Extension of the Clean Technique To the Microwave Imaging of Continuous Thermal Sources By Means of Aperture Synthesis Radiometers - Abstract

Abstract

The derivation of soil moisture and ocean salinity contents can be performed by means of passive observations at L-band. The global coverage, the low revisit time (1-3 days), the radiometric resolution (1 K) and the spatial resolution required (10-30 Km) can be achieved by means of low orbit interferometric radiometers. Interferometric radiometers synthesize a thin beam by correlating the outputs of a sparse array of small antennas.
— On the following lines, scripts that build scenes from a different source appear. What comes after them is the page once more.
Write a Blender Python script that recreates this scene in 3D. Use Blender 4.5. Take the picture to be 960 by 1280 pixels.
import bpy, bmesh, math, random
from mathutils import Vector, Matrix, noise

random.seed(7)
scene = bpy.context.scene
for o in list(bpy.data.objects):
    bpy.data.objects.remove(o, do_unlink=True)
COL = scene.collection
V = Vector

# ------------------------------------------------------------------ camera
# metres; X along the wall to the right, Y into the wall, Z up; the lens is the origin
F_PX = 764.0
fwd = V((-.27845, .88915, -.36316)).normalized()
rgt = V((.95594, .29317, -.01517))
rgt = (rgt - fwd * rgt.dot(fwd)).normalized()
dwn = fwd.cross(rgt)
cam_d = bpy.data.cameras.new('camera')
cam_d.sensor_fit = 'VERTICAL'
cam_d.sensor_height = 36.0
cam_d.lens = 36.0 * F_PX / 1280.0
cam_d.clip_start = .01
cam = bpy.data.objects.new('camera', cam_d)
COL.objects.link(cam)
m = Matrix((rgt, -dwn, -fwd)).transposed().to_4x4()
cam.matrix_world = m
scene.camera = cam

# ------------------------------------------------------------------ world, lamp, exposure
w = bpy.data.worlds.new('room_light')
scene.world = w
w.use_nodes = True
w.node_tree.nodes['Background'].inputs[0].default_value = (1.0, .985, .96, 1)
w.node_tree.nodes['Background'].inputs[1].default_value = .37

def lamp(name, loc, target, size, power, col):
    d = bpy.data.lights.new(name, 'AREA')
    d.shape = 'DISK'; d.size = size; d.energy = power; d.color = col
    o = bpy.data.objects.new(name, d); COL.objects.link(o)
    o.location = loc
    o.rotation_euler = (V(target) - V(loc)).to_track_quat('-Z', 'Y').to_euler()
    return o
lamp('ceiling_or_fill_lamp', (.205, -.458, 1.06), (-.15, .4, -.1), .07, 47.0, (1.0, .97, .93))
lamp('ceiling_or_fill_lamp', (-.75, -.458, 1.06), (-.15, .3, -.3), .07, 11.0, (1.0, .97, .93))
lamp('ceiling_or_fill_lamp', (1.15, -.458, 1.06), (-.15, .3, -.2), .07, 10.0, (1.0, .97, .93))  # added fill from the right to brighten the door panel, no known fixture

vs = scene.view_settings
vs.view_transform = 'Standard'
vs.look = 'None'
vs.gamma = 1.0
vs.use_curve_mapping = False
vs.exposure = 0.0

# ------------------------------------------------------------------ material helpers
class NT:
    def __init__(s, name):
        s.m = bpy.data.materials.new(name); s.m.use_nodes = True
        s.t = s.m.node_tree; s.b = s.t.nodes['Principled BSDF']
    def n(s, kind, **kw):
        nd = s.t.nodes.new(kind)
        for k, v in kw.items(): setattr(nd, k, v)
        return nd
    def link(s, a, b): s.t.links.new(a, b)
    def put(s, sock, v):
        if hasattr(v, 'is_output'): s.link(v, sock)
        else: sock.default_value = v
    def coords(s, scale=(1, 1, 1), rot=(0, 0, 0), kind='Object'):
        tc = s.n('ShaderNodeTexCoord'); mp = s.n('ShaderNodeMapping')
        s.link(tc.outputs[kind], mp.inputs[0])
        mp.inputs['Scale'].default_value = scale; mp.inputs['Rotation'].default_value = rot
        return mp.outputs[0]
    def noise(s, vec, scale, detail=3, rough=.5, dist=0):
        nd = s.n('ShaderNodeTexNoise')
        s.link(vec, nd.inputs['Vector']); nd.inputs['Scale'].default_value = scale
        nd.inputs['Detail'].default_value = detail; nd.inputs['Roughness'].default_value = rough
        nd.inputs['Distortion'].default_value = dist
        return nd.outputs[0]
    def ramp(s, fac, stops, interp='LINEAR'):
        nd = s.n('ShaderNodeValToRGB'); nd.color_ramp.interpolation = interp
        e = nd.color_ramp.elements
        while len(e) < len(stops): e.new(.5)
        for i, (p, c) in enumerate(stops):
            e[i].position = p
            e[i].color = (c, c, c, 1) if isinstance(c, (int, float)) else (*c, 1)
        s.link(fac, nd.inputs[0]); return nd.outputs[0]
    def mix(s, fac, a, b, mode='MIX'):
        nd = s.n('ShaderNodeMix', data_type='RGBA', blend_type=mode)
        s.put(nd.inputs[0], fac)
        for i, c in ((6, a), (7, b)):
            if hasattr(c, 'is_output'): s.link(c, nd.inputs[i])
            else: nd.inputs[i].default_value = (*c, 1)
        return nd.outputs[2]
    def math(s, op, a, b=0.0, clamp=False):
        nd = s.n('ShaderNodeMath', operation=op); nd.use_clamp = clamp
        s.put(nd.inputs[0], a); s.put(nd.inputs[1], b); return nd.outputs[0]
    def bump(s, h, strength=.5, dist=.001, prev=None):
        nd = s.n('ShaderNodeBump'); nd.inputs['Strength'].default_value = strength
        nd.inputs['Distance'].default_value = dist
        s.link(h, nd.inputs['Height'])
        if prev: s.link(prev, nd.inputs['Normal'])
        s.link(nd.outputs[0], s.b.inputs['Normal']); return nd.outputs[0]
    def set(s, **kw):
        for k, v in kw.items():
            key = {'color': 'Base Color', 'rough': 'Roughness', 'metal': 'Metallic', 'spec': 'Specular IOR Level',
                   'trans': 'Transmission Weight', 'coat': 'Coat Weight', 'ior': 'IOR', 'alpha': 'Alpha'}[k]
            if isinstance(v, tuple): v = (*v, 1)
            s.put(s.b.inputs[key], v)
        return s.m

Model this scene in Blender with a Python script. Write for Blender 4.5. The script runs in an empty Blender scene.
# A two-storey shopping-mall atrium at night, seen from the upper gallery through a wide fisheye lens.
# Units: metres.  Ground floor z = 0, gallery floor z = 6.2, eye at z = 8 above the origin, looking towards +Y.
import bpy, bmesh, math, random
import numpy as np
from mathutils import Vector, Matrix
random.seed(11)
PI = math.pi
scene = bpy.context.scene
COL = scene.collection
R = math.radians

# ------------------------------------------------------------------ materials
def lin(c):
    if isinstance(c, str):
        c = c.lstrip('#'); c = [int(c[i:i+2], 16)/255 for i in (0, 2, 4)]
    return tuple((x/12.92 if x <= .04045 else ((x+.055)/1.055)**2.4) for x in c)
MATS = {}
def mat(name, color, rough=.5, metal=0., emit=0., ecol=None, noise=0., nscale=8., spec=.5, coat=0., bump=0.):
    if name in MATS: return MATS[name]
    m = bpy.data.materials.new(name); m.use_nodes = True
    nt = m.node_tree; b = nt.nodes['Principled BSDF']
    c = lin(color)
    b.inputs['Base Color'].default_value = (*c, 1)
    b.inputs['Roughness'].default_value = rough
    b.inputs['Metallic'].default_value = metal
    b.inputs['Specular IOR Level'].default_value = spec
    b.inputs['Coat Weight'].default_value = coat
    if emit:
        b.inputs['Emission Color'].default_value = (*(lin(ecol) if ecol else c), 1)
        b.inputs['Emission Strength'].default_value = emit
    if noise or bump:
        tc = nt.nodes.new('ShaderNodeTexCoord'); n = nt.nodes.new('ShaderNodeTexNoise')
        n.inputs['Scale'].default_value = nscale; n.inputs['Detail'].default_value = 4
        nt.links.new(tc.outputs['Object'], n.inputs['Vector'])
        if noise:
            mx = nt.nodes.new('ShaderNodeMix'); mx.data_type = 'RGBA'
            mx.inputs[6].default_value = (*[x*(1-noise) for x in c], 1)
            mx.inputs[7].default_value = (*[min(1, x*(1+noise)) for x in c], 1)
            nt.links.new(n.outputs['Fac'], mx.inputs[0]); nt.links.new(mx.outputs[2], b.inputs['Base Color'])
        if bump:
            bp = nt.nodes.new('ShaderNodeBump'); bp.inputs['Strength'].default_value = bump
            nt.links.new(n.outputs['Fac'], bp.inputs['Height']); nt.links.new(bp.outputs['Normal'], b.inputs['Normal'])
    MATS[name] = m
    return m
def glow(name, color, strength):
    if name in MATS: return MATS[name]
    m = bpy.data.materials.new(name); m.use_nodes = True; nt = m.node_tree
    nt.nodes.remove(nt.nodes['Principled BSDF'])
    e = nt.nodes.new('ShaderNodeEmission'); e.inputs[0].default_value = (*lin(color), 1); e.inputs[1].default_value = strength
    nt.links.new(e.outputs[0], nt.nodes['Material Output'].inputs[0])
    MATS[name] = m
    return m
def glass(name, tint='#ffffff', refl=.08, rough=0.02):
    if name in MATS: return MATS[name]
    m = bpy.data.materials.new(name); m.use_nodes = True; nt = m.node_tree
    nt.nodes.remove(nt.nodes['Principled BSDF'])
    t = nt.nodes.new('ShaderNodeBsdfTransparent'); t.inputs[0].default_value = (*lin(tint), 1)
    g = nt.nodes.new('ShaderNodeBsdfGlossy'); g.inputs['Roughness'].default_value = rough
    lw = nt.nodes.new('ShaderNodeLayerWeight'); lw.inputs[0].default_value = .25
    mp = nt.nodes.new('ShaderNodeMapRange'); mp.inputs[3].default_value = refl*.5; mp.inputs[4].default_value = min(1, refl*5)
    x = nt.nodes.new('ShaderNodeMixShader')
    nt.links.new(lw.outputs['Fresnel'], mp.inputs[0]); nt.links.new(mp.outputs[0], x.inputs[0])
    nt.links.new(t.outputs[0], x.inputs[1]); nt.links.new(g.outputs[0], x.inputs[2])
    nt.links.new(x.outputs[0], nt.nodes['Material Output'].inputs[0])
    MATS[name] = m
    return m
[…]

The imaging algorithms used in radioastronomy can not be directly applied to Earth observation because of the large number of baselines, the proximity between the antennas, which increases coupling effects, and the antennas' wide beams required to cope with the large field-of-view (FOV), about 120°. Since most receiver errors and drifts can be hardware or software calibrated, inversion algorithms are focused mainly in the correction of the aberrations introduced by antenna voltage pattern mismatches and antenna positioning errors. This paper presents an extension of the CLEAN technique used in radioastronomy to map quasi-point thermal sources, i.e., stars, to the generation of brightness temperature maps of extended thermal sources, i.e., the Earth. The iterative approach used allows to account for antenna voltage pattern mismatches within the large FOV. The proposed algorithm has been optimized to process hexagonally sampled visibilities given by Y-shaped arrays, as it is the case of the MIRAS instrument (Microwave Imaging Radiometer by Aperture Synthesis), an interferometric radiometer currently under study at the European Space Agency.